STATED TASK –
Output the material word for word. Leave each picture out.

PROVIDED DATA –
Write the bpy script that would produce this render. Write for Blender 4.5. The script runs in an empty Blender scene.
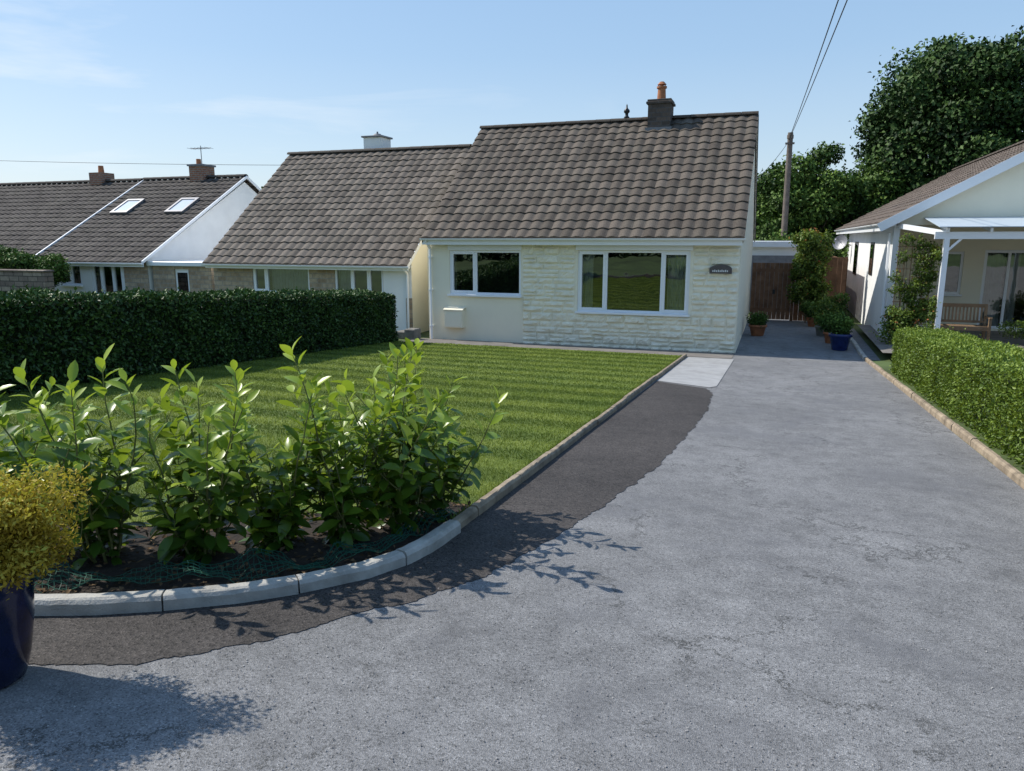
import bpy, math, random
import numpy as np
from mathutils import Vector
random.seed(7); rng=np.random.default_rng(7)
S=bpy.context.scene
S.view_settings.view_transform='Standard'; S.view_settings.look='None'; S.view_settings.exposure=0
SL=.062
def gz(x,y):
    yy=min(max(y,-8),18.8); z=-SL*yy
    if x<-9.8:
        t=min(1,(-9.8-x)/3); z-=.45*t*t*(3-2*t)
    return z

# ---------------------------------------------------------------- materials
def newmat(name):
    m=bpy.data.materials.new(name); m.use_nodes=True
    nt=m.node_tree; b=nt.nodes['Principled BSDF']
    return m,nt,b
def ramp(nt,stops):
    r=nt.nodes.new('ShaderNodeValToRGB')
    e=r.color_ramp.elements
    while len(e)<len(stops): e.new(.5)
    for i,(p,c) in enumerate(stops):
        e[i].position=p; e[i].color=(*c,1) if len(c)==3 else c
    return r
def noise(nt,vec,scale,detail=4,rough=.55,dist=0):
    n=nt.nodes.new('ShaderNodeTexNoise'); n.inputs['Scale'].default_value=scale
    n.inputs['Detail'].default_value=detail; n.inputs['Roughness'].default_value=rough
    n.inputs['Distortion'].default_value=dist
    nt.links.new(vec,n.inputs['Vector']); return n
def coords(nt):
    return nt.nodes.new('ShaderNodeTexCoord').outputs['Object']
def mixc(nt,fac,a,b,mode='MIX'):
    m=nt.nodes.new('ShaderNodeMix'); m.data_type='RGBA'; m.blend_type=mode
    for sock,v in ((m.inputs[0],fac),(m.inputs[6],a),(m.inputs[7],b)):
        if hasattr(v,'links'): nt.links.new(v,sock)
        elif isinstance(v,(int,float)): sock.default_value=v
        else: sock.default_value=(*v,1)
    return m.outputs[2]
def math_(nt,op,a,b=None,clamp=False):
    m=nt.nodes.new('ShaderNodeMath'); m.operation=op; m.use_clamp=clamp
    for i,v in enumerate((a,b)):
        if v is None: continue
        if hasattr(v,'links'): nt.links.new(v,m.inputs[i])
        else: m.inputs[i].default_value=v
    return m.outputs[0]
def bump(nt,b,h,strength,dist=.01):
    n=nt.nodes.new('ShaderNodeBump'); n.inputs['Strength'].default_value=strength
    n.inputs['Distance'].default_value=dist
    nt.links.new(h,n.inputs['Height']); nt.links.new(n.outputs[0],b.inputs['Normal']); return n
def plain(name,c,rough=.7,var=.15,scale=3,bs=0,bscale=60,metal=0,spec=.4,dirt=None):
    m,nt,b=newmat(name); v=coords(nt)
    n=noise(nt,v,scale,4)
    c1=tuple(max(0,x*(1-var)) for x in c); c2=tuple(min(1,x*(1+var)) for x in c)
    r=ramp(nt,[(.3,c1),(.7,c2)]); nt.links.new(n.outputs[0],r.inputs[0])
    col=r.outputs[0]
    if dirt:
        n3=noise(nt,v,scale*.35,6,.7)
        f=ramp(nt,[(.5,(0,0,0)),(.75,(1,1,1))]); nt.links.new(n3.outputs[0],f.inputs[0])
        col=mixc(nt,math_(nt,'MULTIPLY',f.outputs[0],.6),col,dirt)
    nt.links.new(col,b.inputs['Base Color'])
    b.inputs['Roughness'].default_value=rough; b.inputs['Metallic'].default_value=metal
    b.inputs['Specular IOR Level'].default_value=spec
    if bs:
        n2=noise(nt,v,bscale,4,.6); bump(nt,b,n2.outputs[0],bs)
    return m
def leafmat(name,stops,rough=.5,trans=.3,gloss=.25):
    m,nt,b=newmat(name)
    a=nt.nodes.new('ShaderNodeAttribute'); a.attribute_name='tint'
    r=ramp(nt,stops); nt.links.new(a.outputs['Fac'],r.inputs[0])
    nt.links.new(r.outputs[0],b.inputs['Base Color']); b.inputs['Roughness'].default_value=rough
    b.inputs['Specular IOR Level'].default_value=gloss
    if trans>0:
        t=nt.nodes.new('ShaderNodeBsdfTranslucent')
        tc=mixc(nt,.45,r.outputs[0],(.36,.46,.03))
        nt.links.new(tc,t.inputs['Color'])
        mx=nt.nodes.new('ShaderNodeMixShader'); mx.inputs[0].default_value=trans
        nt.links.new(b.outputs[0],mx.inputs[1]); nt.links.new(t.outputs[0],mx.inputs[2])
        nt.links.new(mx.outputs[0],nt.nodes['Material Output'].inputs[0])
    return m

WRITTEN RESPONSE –
Write the bpy script that would produce this render. Write for Blender 4.5. The script runs in an empty Blender scene.
import bpy, math, random
import numpy as np
from mathutils import Vector
random.seed(7); rng=np.random.default_rng(7)
S=bpy.context.scene
S.view_settings.view_transform='Standard'; S.view_settings.look='None'; S.view_settings.exposure=0
SL=.062
def gz(x,y):
    yy=min(max(y,-8),18.8); z=-SL*yy
    if x<-9.8:
        t=min(1,(-9.8-x)/3); z-=.45*t*t*(3-2*t)
    return z

# ---------------------------------------------------------------- materials
def newmat(name):
    m=bpy.data.materials.new(name); m.use_nodes=True
    nt=m.node_tree; b=nt.nodes['Principled BSDF']
    return m,nt,b
def ramp(nt,stops):
    r=nt.nodes.new('ShaderNodeValToRGB')
    e=r.color_ramp.elements
    while len(e)<len(stops): e.new(.5)
    for i,(p,c) in enumerate(stops):
        e[i].position=p; e[i].color=(*c,1) if len(c)==3 else c
    return r
def noise(nt,vec,scale,detail=4,rough=.55,dist=0):
    n=nt.nodes.new('ShaderNodeTexNoise'); n.inputs['Scale'].default_value=scale
    n.inputs['Detail'].default_value=detail; n.inputs['Roughness'].default_value=rough
    n.inputs['Distortion'].default_value=dist
    nt.links.new(vec,n.inputs['Vector']); return n
def coords(nt):
    return nt.nodes.new('ShaderNodeTexCoord').outputs['Object']
def mixc(nt,fac,a,b,mode='MIX'):
    m=nt.nodes.new('ShaderNodeMix'); m.data_type='RGBA'; m.blend_type=mode
    for sock,v in ((m.inputs[0],fac),(m.inputs[6],a),(m.inputs[7],b)):
        if hasattr(v,'links'): nt.links.new(v,sock)
        elif isinstance(v,(int,float)): sock.default_value=v
        else: sock.default_value=(*v,1)
    return m.outputs[2]
def math_(nt,op,a,b=None,clamp=False):
    m=nt.nodes.new('ShaderNodeMath'); m.operation=op; m.use_clamp=clamp
    for i,v in enumerate((a,b)):
        if v is None: continue
        if hasattr(v,'links'): nt.links.new(v,m.inputs[i])
        else: m.inputs[i].default_value=v
    return m.outputs[0]
def bump(nt,b,h,strength,dist=.01):
    n=nt.nodes.new('ShaderNodeBump'); n.inputs['Strength'].default_value=strength
    n.inputs['Distance'].default_value=dist
    nt.links.new(h,n.inputs['Height']); nt.links.new(n.outputs[0],b.inputs['Normal']); return n
def plain(name,c,rough=.7,var=.15,scale=3,bs=0,bscale=60,metal=0,spec=.4,dirt=None):
    m,nt,b=newmat(name); v=coords(nt)
    n=noise(nt,v,scale,4)
    c1=tuple(max(0,x*(1-var)) for x in c); c2=tuple(min(1,x*(1+var)) for x in c)
    r=ramp(nt,[(.3,c1),(.7,c2)]); nt.links.new(n.outputs[0],r.inputs[0])
    col=r.outputs[0]
    if dirt:
        n3=noise(nt,v,scale*.35,6,.7)
        f=ramp(nt,[(.5,(0,0,0)),(.75,(1,1,1))]); nt.links.new(n3.outputs[0],f.inputs[0])
        col=mixc(nt,math_(nt,'MULTIPLY',f.outputs[0],.6),col,dirt)
    nt.links.new(col,b.inputs['Base Color'])
    b.inputs['Roughness'].default_value=rough; b.inputs['Metallic'].default_value=metal
    b.inputs['Specular IOR Level'].default_value=spec
    if bs:
        n2=noise(nt,v,bscale,4,.6); bump(nt,b,n2.outputs[0],bs)
    return m
def leafmat(name,stops,rough=.5,trans=.3,gloss=.25):
    m,nt,b=newmat(name)
    a=nt.nodes.new('ShaderNodeAttribute'); a.attribute_name='tint'
    r=ramp(nt,stops); nt.links.new(a.outputs['Fac'],r.inputs[0])
    nt.links.new(r.outputs[0],b.inputs['Base Color']); b.inputs['Roughness'].default_value=rough
    b.inputs['Specular IOR Level'].default_value=gloss
    if trans>0:
        t=nt.nodes.new('ShaderNodeBsdfTranslucent')
        tc=mixc(nt,.45,r.outputs[0],(.36,.46,.03))
        nt.links.new(tc,t.inputs['Color'])
        mx=nt.nodes.new('ShaderNodeMixShader'); mx.inputs[0].default_value=trans
        nt.links.new(b.outputs[0],mx.inputs[1]); nt.links.new(t.outputs[0],mx.inputs[2])
        nt.links.new(mx.outputs[0],nt.nodes['Material Output'].inputs[0])
    return m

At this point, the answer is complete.